Loading was from paper tape. The G-15 I/O system used line 19 for all paper tape input and output, so its initial value was lost when PIXIE was loaded. [4] (To debug I/O, PIXIE had to be loaded in advance.) PIXIE was responsible for initially copying itself from line 19 to PL. But it didn't have space to determine the relocation dynamically. Line 04 PIXIE and line 05 PIXIE were stored on different tapes, and hand-selected by the user.

Features were added from time to time. One that I remember was the equivalent of today's DEL or BS key, to take back a mistaken input (this was not available as a hardware command).

Space to implement new features was gotten by a wide variety of down-and-dirty tricks. I remember being very proud of myself for arranging to make productive use of the same 29-bit value in three distinct ways: as an executable instruction, as the increment for a loop counter, and as an output format.

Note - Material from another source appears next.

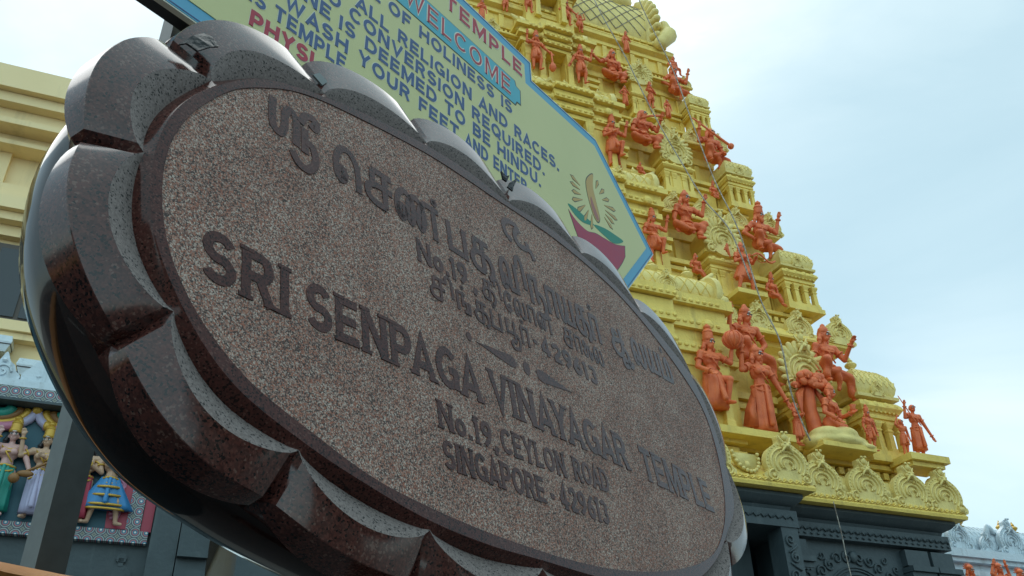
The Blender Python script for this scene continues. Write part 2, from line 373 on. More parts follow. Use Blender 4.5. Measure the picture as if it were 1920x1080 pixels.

Oh, yes, the name: One of the last things that I added was the instructions that caused the debugger to print its name upon being loaded. This required choosing a name--previously we just called it "the one-line debugger," but that was way too long to print. In fact, the space that I found for this purpose (which, once the program was in its main loop, was used for temporary storage) was only adequate to type a single machine word. 29 bits. Not quite four characters. So the name had to start with P, because that was already printed by the ENABLE-P command that booted the program. Then it could have three arbitrary characters, and a final character that could be E, M, or U, because the hardware would supply zero for three last three bits. P???E, P???M, or P???U. It could have been PAUSE, PRATE, PRUNE, PSALM, or PILAU. But PIXIE had the connotations of being small (remember, 391.5 bytes) and clever, so that's what I chose.

Notes:
[1] We wouldn't have said it that way; in fact, we didn't have a good way to say it. "Invariant" was not yet in our vocabularies.
[2] Using any other registers and memory locations involved a cost/benefit tradeoff, rather than being essential.
[3] The command set grew over time, and I may not have remembered them all.
[4] However, by a clever trick, the initial value of line 23 was preserved, even though it was also used for paper tape input.